Modern öncesi dönemde Tanrı merkezli evren ve eşya
anlayışı, bütün anlam ve tanımların Tanrı’dan hareket ederek yapılmasını
gerektirmekteydi. Dolayısıyla “doğru” ancak odak noktasında Tanrı’nın bulunduğu
bir zihni perspektiften belirlenmekteydi. Fakat modern dönemde en büyük kırılma
Tanrı’nın bu merkezden çektirilerek insanın onun yerine ikame olmasıyla
gerçekleşti. Böylece eşya insandan hareket ederek tanımlanmaya ve
anlamdırılmaya çalışıldı. Bu direkt ya da dolaylı olarak tüm şeylerin
değiştirilebilir olmasını da birlikte getirmiştir.
İçinde yaşadığımız postmodern çağ ise beden ve
hazdan hareket ederek dış dünyayı ve eşyayı anlamdırmaya çalışmaktadır. Üstelik
bu yeni durumda hâkim olan görelilik dışarıdaki “doğru”luk merkezini yani
Tanrı’yı şıklardan bir şıkka indirmiştir. Dolayısıyla ortada takip edilmesi
gereken bir doğru kalmadığı için “doğru” süjenin sınırlarında bir geçerliliğe
sahiptir. Dolayısıyla herkesin tercihi kendisine olduğu gibi, her şey
değiştirilebilir ve tercih edilebilir hale gelmektedir. Hâsılı böyle bir
felsefeden hareketle cinsiyetler ve cinsel kimlikler de tercih edilebilir
olarak görülmektedir postmodernizm tarafından.
Bugün “Toplumsal Cinsiyet” yani “Gender” kavramı bu
perspektiften işlevselleştirilmiştir. Toplumsal cinsiyet, cinsiyetlerin
biyolojik olarak değil kültürel ve toplumsal olarak belirlendiği görüşünü
vurgulamaktadır. Hâlbuki cinsiyetler hala biyolojik temelli olarak
belirlenmektedir. Biyolojik temelli cinsiyetleri değiştirebilmek tıbbın imkânları
ile de mümkün değildir. Yapılan ameliyatlarla sadece cinsiyet iptal
edilmektedir. Üstelik tabii olanı yani biyolojik cinsiyetleri değiştirmek
insanın tabiatına bir müdahaledir. Ancak kimi görüşler biyolojik olanın
belirleyiciliğini farklı kavramlarla itibarsızlaştırmaya çalışmaktadırlar.

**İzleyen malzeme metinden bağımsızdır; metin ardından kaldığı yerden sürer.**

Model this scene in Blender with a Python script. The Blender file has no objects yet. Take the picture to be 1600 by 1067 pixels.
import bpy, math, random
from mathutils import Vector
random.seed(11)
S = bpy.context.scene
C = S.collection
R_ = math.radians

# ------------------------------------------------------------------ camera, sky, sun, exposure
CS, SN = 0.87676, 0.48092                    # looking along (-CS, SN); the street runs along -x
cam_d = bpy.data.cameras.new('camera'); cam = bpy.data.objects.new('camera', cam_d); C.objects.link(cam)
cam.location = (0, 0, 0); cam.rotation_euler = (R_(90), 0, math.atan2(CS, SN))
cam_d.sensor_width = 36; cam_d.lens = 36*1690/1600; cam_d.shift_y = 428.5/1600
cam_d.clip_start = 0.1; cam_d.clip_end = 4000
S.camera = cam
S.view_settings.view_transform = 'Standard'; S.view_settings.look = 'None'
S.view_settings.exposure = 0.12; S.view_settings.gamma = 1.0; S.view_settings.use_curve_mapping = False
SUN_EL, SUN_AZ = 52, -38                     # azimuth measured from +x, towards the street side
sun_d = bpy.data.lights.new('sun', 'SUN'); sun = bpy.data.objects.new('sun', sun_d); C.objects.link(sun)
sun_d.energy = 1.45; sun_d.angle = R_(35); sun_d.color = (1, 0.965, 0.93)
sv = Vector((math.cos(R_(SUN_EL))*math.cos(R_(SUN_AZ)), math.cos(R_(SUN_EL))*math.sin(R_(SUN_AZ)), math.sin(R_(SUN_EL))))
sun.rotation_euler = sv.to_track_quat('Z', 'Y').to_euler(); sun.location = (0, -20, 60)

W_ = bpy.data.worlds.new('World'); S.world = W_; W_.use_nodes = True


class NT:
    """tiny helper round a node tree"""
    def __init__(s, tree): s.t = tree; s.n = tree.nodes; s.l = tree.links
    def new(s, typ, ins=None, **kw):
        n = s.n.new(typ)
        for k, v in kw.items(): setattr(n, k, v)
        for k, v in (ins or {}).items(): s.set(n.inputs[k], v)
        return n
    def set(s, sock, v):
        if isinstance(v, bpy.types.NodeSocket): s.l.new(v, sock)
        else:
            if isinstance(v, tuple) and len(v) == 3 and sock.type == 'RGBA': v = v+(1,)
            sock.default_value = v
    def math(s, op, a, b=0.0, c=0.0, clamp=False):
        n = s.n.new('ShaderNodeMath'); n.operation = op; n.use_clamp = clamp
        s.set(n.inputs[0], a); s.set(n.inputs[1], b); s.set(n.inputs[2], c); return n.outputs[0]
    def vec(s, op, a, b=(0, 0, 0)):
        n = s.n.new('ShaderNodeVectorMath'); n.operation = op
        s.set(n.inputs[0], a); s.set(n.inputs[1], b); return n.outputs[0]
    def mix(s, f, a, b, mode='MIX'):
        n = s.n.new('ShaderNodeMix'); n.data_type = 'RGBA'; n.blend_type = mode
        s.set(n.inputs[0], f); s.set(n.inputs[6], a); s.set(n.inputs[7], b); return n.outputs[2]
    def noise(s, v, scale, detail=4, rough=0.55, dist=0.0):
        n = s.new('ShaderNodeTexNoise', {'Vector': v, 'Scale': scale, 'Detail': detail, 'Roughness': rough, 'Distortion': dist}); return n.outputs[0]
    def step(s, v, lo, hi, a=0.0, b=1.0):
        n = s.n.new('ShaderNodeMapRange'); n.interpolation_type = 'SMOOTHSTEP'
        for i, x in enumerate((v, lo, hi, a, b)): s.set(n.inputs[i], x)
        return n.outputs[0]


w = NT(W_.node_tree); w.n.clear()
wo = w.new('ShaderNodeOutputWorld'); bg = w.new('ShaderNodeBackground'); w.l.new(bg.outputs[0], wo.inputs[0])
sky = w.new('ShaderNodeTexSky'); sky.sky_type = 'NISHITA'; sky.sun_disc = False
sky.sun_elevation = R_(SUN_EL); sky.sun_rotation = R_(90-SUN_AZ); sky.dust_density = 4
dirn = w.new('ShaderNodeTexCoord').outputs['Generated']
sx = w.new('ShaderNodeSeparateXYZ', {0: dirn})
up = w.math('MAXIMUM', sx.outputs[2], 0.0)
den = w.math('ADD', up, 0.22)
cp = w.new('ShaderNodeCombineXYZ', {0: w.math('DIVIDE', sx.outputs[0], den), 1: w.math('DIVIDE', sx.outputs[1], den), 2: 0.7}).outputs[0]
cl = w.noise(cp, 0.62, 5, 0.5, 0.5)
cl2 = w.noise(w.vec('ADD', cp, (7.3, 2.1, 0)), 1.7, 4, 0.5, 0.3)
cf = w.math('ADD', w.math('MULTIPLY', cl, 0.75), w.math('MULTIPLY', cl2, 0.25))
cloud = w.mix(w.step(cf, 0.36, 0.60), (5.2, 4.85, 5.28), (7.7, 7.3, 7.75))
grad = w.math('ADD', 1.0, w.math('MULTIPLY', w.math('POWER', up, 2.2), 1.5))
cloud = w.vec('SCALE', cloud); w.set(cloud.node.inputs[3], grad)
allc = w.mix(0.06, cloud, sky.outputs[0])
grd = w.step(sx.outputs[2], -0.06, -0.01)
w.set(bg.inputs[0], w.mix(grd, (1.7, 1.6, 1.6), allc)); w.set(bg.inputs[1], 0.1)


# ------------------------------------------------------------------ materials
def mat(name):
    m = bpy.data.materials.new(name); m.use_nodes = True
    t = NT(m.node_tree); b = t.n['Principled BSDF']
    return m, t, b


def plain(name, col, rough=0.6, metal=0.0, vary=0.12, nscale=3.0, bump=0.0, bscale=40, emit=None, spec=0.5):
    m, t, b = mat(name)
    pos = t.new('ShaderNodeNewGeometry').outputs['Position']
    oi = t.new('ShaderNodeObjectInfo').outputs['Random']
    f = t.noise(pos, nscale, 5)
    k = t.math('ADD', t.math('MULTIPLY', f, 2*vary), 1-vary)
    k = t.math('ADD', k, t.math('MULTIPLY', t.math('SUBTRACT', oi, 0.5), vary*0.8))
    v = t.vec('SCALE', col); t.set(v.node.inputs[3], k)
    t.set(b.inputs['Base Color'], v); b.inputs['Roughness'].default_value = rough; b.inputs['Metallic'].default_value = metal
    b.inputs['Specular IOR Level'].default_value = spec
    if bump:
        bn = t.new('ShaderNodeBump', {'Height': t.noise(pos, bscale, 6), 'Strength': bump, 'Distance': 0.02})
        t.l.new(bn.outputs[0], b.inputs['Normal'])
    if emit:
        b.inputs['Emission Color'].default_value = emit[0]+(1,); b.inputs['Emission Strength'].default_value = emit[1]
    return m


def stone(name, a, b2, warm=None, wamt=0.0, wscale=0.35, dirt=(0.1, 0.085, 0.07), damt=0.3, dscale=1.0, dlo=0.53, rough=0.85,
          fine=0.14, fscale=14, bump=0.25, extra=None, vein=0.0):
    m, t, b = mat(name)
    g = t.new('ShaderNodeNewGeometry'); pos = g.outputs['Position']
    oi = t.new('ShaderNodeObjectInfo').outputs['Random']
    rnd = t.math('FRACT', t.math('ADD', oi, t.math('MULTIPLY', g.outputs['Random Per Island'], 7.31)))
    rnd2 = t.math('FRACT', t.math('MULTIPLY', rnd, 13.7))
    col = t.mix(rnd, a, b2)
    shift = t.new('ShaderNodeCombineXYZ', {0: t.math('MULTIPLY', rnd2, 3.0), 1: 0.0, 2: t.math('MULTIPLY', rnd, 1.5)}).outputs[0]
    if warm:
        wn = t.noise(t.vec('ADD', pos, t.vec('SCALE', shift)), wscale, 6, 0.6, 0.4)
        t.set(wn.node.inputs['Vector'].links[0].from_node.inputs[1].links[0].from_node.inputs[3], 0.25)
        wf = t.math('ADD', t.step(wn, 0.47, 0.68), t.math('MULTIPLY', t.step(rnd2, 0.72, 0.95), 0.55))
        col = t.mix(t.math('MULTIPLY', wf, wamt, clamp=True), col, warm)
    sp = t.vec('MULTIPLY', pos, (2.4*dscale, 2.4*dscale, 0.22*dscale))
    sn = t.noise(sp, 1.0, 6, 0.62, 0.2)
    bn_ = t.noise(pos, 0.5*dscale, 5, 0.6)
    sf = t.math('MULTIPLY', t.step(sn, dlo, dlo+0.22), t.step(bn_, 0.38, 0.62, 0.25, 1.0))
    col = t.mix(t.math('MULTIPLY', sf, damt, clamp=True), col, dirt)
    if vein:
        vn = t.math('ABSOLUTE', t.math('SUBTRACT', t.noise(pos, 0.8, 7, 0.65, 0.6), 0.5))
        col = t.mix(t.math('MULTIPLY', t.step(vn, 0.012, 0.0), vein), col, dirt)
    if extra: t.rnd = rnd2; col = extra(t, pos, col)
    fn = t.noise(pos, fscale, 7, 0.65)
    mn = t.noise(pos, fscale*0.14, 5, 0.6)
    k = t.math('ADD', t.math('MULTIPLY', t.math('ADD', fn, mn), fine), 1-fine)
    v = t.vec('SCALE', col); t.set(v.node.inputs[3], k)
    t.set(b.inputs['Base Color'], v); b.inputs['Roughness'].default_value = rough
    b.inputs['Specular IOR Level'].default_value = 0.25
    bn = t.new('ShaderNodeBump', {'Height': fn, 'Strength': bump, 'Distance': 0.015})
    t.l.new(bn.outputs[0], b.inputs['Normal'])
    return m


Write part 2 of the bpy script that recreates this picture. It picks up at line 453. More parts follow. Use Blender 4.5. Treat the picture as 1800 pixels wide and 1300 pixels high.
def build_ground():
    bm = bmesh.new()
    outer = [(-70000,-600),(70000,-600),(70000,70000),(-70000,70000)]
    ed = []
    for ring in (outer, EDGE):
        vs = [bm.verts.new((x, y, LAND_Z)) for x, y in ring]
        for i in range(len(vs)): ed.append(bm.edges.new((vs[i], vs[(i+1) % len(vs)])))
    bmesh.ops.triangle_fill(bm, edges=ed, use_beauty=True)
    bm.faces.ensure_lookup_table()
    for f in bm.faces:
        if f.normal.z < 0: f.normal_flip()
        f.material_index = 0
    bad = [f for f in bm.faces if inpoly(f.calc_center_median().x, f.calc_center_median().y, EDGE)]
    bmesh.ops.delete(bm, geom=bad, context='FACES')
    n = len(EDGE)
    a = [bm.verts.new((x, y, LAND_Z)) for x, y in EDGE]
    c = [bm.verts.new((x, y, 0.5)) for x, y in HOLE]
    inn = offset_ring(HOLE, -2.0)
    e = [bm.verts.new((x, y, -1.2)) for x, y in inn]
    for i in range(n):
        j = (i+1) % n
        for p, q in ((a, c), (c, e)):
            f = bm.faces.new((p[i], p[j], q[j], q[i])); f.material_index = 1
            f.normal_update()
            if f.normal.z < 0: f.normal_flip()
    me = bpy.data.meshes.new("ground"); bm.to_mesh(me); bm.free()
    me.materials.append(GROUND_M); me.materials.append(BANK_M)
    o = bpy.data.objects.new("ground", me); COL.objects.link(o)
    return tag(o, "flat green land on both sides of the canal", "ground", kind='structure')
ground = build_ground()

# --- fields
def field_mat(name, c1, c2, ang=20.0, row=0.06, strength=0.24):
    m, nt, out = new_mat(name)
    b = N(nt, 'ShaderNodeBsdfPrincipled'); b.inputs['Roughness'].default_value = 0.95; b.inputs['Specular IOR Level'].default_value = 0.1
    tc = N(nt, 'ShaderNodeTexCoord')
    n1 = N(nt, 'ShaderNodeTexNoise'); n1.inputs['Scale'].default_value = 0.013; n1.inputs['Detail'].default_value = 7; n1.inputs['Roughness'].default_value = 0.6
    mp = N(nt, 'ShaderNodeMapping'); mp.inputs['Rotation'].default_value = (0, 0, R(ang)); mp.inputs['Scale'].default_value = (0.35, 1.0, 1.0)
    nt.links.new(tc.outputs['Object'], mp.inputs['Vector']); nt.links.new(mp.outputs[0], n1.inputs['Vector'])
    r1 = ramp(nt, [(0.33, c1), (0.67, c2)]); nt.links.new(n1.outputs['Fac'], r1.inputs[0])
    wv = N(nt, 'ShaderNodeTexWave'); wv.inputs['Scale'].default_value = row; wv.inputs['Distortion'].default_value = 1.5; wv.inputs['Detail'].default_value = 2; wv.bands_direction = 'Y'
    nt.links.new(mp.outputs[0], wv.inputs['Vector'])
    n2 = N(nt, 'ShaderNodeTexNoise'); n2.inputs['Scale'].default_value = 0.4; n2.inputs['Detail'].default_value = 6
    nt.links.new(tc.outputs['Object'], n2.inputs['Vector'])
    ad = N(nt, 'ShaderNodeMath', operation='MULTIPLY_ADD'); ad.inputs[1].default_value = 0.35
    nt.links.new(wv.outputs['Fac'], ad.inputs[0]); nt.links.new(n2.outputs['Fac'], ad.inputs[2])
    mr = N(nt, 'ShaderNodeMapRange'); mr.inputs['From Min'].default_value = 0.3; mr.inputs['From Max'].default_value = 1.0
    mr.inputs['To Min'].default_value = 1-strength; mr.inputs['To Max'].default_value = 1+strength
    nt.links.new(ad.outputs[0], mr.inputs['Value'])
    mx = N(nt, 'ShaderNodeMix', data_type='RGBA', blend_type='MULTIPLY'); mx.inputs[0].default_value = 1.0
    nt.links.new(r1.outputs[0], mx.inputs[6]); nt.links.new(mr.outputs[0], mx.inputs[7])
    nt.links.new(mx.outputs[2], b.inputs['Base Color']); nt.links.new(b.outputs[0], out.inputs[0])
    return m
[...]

Bu konuda yürütülen stratejilerden birisinin de
kavram karmaşası yaratmak olduğunu düşünmekteyim. Üretilen kavramların sosyal
bilim literatürüne sokularak, farklı koruma mekanizmalarıyla yaygınlaştırılması
ve üstelik bu konuda dini kavramların itibarsızlaştırılmaya çalışılması göze
çarpmaktadır.
Bu bağlamda meseleyle ilgili ideolojik söylemlerden
uzaklaşarak ilmi çalışmalara her düzeyde ağırlık verilmesi gerçekten önem
taşımaktadır. Çünkü sorun sloganlarla halledilemeyecek kadar derindir.